== Data shown ==

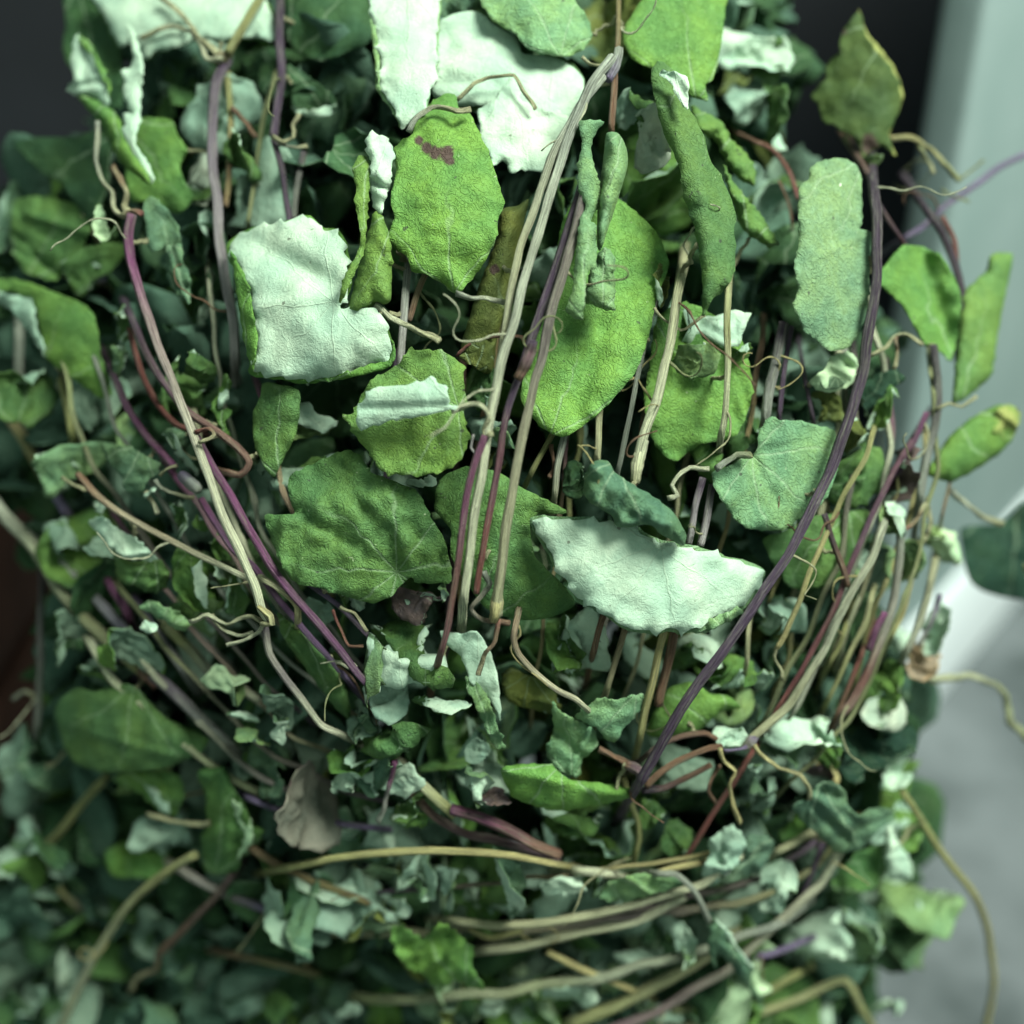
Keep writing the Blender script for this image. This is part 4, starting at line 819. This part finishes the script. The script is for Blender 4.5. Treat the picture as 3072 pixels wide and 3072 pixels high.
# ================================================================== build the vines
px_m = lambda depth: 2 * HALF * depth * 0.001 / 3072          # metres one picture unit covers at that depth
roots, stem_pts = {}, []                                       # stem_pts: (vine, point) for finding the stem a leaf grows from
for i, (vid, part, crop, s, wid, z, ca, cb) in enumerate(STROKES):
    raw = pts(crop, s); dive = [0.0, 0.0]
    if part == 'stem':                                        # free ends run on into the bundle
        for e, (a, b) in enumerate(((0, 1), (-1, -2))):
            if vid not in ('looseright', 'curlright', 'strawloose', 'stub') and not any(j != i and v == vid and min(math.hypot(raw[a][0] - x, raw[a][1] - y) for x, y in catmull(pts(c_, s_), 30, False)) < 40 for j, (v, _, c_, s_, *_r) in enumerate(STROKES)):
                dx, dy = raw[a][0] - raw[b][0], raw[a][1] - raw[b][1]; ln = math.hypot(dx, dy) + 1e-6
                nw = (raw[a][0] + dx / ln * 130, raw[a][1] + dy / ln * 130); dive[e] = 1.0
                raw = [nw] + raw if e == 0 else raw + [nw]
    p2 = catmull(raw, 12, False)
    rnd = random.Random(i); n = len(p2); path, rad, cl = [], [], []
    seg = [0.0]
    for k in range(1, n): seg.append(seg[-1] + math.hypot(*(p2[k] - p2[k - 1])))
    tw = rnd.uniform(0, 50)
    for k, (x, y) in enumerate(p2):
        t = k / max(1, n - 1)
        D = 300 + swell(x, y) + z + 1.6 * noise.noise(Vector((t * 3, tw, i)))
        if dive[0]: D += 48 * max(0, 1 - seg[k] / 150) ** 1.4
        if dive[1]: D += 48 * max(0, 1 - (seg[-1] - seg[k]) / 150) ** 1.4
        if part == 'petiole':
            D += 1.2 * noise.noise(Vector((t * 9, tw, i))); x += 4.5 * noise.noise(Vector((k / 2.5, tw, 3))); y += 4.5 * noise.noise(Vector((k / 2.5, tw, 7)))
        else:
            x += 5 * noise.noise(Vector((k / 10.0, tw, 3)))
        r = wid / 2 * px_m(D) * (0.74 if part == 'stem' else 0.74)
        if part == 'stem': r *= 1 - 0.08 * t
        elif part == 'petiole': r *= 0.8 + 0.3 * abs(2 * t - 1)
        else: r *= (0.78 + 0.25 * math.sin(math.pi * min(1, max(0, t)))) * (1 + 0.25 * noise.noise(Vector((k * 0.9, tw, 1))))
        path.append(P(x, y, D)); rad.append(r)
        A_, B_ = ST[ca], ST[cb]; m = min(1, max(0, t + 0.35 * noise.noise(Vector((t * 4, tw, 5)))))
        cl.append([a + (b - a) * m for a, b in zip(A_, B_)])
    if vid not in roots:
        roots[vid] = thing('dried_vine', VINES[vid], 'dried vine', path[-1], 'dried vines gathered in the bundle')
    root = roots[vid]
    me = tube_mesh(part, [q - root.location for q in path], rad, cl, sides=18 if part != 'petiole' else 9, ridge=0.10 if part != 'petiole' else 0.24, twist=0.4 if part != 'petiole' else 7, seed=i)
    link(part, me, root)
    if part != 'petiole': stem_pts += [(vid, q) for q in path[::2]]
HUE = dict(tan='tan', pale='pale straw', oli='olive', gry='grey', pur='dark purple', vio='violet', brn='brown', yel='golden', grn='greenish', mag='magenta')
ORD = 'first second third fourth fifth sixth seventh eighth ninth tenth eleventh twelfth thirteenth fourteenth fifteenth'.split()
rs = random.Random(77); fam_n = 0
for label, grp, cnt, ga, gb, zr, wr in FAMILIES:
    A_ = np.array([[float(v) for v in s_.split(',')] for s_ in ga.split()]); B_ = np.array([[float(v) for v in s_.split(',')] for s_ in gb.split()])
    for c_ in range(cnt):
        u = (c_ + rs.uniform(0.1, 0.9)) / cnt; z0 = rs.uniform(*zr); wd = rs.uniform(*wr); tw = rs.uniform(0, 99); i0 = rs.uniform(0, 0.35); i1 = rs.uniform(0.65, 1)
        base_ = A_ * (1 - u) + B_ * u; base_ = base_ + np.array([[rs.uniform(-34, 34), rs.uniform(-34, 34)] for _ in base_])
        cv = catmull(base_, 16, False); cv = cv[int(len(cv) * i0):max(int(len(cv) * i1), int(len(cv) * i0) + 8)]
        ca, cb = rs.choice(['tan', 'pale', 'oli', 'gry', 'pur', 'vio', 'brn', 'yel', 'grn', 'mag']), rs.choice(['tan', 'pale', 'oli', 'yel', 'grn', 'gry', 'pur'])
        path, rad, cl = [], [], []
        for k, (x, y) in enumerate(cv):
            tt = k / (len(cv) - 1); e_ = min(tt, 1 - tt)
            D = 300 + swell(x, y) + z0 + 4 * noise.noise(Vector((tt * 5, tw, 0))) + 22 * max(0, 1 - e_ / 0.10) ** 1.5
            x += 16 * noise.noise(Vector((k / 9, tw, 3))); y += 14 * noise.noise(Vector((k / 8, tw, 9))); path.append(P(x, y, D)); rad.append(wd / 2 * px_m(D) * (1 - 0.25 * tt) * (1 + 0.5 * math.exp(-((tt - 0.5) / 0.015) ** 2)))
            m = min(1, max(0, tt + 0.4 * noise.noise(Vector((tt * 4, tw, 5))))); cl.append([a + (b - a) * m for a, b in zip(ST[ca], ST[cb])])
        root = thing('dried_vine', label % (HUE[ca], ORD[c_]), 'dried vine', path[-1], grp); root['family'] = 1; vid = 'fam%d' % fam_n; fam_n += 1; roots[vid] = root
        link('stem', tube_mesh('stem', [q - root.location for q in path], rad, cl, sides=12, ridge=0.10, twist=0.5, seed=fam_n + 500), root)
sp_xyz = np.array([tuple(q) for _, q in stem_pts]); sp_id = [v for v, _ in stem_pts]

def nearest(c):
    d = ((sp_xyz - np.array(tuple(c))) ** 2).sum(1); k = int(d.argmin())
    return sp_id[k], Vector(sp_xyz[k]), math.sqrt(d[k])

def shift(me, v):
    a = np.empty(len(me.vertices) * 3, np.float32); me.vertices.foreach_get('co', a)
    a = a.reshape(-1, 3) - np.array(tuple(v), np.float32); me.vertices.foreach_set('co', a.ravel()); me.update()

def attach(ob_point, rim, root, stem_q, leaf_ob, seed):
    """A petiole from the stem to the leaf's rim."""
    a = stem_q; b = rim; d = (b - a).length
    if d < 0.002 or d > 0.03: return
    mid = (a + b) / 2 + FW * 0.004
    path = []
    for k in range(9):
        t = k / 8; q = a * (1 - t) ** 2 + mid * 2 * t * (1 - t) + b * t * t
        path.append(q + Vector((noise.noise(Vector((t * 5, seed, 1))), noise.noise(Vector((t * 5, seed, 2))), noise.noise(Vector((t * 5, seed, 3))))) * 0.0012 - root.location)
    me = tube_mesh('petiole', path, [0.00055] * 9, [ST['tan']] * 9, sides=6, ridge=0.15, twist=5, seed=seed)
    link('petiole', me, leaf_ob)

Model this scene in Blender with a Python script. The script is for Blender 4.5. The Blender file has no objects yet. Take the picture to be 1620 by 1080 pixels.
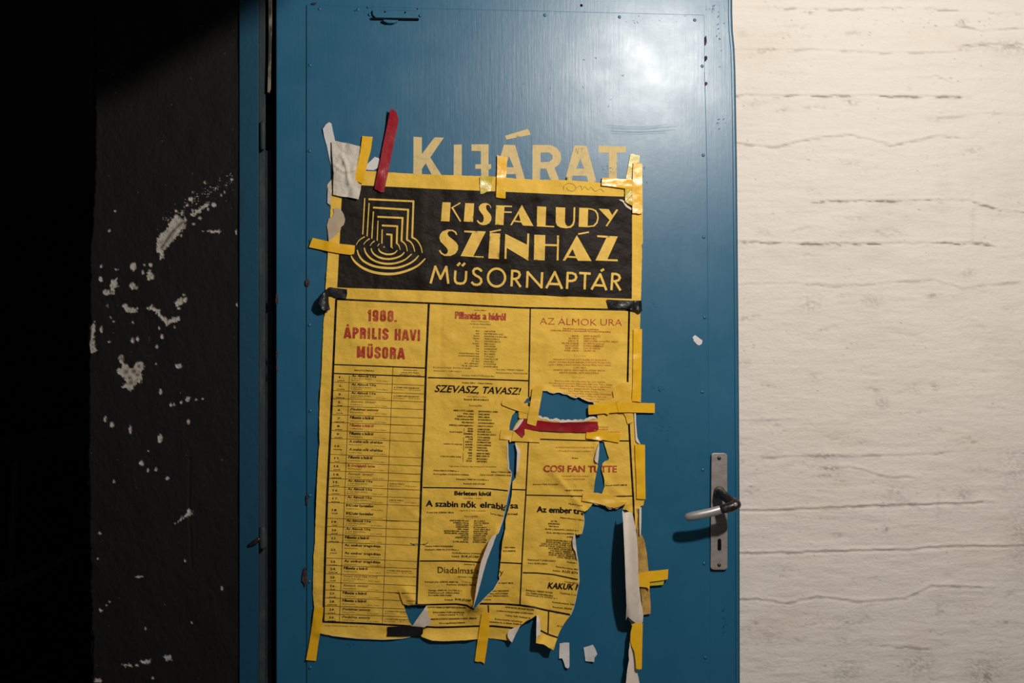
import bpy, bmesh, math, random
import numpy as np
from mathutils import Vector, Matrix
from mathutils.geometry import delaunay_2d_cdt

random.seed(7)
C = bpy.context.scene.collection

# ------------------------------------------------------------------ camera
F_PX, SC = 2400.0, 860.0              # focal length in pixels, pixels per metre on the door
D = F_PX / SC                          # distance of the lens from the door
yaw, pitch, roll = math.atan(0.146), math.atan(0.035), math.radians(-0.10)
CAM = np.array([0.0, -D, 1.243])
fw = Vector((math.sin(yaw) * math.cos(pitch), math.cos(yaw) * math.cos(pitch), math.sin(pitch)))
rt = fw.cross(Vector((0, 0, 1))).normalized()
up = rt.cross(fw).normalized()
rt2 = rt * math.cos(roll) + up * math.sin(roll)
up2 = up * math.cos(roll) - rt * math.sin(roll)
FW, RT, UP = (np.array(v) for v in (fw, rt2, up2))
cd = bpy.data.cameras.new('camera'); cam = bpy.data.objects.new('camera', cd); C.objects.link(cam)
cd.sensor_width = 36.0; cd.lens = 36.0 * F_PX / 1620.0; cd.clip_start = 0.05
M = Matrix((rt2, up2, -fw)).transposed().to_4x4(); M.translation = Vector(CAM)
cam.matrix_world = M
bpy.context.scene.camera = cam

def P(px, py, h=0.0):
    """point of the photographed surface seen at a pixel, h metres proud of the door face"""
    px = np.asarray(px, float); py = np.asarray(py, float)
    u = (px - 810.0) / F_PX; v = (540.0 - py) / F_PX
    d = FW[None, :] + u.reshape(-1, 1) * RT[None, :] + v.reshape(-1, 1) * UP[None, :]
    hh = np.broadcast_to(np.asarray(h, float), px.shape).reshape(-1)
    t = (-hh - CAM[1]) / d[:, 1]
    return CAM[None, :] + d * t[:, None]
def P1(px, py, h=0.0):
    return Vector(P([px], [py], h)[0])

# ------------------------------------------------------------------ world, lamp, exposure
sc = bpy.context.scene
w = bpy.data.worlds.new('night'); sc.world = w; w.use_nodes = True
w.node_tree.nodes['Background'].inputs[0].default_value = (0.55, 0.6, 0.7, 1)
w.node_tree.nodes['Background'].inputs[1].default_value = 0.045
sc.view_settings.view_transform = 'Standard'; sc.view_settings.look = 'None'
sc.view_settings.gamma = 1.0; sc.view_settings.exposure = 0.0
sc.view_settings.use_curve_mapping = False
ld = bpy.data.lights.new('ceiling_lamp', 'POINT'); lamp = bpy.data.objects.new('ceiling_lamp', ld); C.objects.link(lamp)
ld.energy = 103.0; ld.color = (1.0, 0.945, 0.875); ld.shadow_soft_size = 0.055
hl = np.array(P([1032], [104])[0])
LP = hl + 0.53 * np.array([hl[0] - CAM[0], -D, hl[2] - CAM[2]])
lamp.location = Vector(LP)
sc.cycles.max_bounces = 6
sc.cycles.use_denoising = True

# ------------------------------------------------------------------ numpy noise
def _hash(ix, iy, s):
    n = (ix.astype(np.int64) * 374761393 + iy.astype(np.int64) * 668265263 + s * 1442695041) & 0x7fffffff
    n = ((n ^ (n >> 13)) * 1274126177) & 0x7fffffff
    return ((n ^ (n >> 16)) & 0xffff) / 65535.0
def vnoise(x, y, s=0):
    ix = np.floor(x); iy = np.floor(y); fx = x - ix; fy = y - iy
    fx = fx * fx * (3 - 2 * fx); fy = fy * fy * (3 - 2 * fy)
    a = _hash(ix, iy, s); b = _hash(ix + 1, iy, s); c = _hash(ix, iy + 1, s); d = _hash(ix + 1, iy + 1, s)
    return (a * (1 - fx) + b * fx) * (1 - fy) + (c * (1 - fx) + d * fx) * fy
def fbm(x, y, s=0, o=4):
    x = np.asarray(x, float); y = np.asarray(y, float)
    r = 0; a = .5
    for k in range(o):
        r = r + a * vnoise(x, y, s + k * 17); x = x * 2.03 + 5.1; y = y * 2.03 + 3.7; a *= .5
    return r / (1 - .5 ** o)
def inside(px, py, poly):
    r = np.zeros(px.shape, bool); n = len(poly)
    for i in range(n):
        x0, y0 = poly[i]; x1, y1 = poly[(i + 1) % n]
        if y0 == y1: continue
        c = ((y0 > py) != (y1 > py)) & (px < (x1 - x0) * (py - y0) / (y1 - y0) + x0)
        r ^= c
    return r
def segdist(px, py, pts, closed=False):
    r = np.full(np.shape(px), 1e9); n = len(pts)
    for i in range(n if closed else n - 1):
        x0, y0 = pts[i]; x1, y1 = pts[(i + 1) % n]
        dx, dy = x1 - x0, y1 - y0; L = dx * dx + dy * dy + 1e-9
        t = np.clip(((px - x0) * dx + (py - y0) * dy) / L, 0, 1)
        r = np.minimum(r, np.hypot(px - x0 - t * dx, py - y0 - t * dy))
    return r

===

Work required: Give again, exactly as written above, every line from the one holding "Model this scene" to the one holding "C = bpy.context.scene.collection", with both ends kept and the pictures left out.

Answer to the task:
Model this scene in Blender with a Python script. The script is for Blender 4.5. The Blender file has no objects yet. Take the picture to be 1620 by 1080 pixels.
import bpy, bmesh, math, random
import numpy as np
from mathutils import Vector, Matrix
from mathutils.geometry import delaunay_2d_cdt

random.seed(7)
C = bpy.context.scene.collection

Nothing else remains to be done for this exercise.